>>>
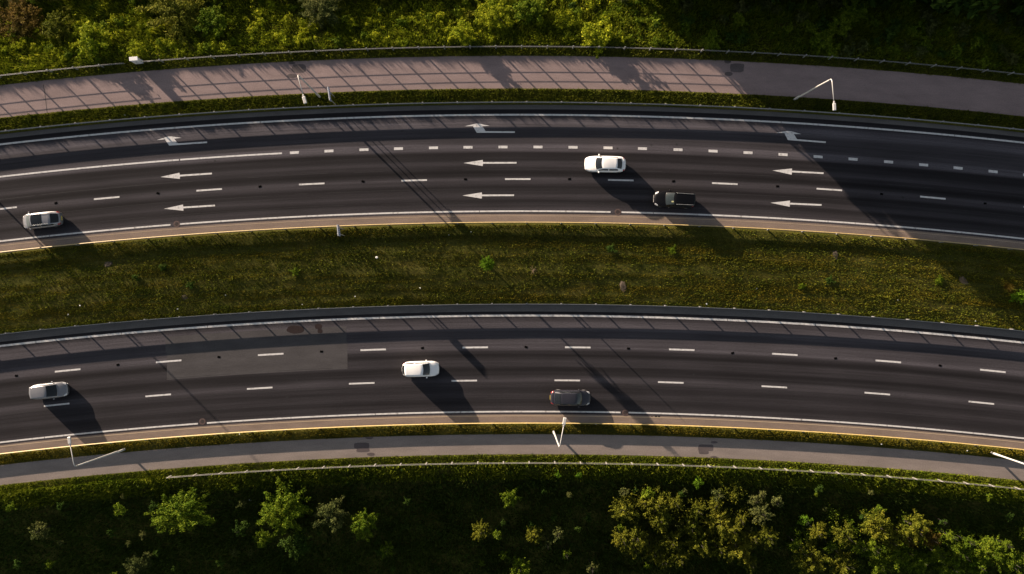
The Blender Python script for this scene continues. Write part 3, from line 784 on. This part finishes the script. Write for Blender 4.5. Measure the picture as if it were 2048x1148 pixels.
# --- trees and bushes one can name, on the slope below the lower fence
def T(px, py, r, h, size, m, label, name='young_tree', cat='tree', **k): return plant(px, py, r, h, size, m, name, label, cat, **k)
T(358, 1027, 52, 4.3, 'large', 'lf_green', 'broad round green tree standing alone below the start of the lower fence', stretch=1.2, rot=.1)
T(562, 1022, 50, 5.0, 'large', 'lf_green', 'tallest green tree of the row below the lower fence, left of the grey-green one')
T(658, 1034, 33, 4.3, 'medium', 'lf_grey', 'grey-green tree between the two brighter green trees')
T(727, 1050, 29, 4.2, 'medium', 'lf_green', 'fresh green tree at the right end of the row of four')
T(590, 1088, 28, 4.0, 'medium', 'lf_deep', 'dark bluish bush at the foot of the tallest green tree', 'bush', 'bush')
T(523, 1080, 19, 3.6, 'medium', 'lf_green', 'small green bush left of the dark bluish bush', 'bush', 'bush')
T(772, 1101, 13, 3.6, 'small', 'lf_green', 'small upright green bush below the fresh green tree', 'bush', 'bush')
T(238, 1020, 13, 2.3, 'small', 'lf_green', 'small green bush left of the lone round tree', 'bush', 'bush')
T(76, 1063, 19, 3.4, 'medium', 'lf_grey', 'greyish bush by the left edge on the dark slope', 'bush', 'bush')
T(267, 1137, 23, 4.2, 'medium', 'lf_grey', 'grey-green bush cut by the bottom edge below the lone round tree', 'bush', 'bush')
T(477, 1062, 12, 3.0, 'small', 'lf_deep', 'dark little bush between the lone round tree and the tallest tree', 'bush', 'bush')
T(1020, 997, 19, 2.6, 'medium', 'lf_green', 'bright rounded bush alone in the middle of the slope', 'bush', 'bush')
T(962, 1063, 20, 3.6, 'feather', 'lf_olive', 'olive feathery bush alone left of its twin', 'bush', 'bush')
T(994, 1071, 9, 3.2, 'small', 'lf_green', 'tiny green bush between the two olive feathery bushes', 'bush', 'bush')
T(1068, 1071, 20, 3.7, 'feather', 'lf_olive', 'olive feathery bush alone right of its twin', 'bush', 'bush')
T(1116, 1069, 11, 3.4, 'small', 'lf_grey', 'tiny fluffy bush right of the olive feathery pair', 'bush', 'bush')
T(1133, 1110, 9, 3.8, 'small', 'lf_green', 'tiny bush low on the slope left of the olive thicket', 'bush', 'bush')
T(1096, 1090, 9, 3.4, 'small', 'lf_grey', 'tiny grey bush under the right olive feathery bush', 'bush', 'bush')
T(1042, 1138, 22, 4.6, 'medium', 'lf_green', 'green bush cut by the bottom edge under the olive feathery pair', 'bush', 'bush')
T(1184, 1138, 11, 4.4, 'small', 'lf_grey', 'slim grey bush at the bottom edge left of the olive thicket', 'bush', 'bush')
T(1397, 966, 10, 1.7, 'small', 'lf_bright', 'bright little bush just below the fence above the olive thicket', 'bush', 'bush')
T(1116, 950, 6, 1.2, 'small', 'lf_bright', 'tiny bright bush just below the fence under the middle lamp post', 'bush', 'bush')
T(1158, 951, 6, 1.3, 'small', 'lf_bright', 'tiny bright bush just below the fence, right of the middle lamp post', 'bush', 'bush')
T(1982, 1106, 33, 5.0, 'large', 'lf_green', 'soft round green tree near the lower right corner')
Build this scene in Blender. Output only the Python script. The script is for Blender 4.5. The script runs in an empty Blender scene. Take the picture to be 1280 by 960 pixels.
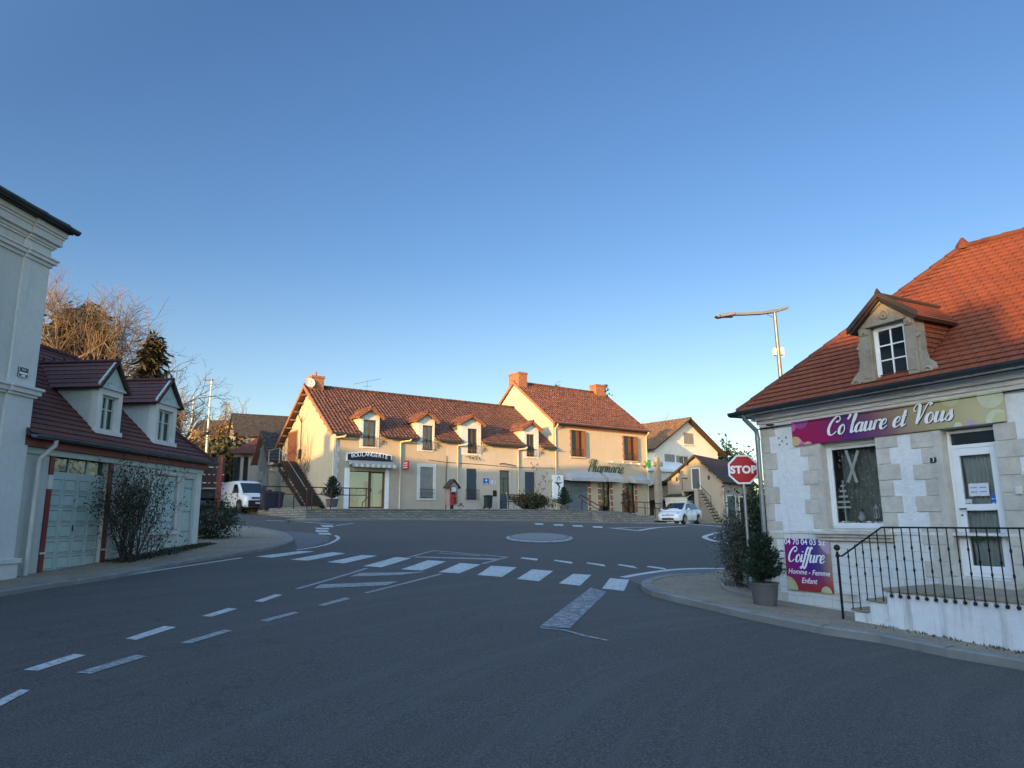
<<<
>>>
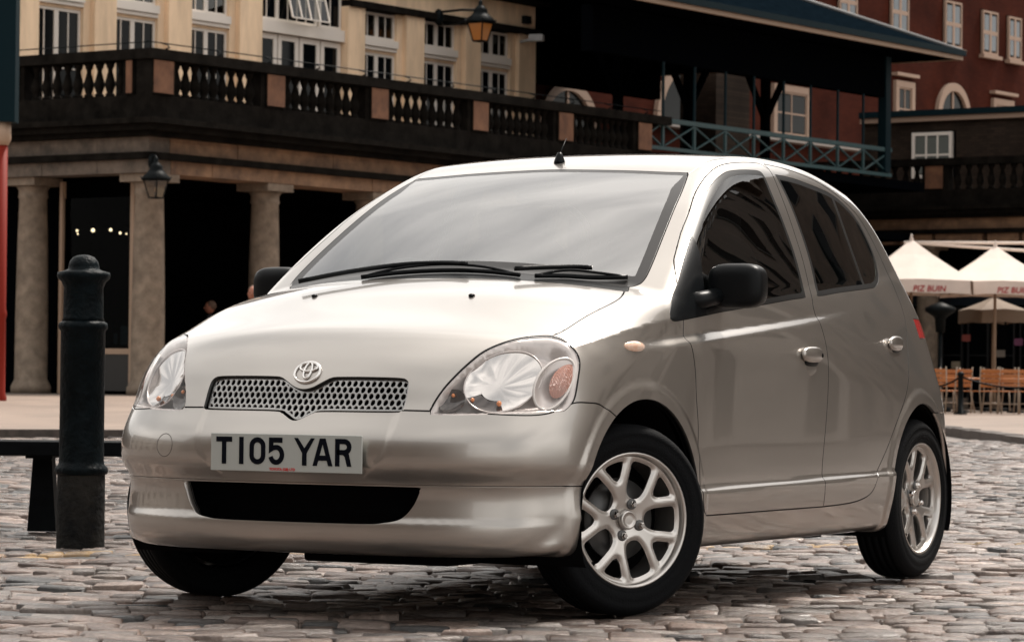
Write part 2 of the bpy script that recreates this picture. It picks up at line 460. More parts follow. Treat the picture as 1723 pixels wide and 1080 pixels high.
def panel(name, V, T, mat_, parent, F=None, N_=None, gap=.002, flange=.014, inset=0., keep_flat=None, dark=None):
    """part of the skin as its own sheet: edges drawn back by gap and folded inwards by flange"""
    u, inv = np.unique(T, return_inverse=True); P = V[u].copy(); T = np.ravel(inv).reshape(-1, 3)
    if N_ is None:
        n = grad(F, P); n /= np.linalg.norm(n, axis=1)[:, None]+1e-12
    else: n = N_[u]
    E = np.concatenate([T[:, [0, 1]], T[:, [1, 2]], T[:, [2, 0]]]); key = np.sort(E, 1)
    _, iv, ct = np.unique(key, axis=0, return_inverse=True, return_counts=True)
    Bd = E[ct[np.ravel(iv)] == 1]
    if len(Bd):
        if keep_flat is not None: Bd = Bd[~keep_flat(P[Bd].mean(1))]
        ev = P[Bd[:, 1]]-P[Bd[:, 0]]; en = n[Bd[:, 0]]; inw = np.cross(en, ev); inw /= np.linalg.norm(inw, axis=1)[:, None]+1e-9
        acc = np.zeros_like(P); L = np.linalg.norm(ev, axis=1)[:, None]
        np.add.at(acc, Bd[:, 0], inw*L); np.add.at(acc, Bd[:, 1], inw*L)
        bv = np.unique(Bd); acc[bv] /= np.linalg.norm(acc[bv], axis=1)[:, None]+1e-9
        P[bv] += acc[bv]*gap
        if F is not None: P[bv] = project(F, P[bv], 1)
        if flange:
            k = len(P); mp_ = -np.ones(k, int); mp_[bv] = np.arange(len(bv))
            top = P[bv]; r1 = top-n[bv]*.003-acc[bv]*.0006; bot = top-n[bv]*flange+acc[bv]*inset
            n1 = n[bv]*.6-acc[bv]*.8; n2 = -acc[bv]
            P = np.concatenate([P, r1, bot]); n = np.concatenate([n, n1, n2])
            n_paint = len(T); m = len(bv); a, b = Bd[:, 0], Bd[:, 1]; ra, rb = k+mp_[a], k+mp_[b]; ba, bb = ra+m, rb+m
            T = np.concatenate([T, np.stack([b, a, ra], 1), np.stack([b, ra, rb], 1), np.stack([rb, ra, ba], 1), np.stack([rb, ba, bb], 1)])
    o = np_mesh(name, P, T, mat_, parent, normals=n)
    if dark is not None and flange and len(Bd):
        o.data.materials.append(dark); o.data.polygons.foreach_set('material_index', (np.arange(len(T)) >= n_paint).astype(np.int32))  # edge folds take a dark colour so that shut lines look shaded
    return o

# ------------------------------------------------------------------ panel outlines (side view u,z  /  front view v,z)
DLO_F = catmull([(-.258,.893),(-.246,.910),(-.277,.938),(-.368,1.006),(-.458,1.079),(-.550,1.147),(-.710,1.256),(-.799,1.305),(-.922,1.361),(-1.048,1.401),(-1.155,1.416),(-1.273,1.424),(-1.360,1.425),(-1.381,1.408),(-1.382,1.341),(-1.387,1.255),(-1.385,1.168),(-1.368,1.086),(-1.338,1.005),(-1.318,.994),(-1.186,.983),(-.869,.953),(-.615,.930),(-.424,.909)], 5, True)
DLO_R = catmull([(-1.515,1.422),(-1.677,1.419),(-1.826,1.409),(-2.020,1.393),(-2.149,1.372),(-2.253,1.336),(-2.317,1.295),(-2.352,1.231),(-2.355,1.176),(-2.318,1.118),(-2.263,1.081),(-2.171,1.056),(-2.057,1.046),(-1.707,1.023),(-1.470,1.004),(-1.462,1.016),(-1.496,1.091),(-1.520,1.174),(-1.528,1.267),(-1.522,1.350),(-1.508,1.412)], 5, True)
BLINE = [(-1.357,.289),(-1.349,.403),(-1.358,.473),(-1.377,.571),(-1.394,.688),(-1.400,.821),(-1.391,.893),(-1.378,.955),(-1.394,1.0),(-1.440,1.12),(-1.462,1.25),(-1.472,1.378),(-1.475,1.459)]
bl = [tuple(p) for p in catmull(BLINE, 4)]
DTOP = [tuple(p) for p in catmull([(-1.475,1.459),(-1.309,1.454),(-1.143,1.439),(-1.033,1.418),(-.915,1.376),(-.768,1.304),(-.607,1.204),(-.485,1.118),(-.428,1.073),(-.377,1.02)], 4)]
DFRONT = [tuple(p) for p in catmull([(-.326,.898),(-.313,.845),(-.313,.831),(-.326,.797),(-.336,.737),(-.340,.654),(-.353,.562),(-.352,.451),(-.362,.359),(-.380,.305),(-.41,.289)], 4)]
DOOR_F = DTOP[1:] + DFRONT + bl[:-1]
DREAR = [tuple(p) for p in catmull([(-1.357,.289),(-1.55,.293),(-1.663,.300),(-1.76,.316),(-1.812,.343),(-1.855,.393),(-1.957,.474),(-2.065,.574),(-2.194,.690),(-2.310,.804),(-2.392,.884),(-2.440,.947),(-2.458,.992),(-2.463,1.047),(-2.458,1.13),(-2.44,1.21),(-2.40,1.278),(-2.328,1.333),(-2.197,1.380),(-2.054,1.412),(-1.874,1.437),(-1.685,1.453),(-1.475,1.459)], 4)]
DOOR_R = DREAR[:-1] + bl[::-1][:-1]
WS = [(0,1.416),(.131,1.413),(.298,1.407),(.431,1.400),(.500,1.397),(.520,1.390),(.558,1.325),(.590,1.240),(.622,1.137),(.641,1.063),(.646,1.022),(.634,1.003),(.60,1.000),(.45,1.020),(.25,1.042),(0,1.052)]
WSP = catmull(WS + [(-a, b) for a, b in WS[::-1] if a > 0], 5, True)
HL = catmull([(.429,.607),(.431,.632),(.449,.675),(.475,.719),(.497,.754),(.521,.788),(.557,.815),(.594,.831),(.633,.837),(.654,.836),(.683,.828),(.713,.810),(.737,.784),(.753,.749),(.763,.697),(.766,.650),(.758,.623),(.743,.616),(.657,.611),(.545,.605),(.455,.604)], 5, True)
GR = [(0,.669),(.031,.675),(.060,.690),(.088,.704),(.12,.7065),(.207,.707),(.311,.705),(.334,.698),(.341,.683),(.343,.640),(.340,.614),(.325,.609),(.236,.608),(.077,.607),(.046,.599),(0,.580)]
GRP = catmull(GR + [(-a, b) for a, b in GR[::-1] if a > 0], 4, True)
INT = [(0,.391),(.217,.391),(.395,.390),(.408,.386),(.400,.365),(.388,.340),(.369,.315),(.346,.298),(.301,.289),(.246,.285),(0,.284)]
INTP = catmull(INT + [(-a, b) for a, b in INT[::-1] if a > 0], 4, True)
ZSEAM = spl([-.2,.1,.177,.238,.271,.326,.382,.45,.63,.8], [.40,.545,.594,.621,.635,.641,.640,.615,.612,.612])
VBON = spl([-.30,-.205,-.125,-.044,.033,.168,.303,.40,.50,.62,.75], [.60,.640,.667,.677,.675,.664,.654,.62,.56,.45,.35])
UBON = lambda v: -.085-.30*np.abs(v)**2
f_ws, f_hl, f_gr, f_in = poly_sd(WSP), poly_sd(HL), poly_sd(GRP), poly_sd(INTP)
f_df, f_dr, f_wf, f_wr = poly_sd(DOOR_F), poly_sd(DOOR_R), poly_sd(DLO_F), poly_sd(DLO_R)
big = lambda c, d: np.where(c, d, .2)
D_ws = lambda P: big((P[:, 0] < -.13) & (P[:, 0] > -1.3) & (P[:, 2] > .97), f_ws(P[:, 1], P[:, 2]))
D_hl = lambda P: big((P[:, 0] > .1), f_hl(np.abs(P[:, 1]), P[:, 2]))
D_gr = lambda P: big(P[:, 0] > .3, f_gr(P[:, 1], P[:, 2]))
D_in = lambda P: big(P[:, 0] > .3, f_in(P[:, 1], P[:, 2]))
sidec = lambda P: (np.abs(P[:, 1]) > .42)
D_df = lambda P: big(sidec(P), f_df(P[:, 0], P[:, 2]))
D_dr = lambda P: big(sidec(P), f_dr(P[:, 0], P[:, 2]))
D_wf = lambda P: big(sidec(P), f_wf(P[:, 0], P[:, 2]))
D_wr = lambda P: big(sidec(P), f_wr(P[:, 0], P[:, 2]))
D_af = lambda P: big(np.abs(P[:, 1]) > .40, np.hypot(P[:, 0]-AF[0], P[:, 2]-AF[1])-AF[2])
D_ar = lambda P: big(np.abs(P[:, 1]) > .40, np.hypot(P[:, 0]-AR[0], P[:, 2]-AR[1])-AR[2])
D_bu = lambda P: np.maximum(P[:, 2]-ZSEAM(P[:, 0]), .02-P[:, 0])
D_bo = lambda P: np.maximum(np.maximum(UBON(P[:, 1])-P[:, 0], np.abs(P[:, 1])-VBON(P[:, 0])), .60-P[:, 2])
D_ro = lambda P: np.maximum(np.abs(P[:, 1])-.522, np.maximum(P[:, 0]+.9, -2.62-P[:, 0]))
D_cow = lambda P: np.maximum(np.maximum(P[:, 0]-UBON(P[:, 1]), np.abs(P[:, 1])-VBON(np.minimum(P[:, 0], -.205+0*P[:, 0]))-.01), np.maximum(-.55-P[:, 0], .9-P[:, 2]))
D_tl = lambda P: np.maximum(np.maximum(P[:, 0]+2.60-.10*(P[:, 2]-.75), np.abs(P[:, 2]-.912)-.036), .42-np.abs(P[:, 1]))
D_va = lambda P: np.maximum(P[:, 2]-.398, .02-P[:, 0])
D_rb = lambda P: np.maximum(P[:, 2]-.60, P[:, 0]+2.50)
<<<
### Directive
Only the number is wanted: how many lines in the entries above contain the word "Blender"?

### Response to the exercise
2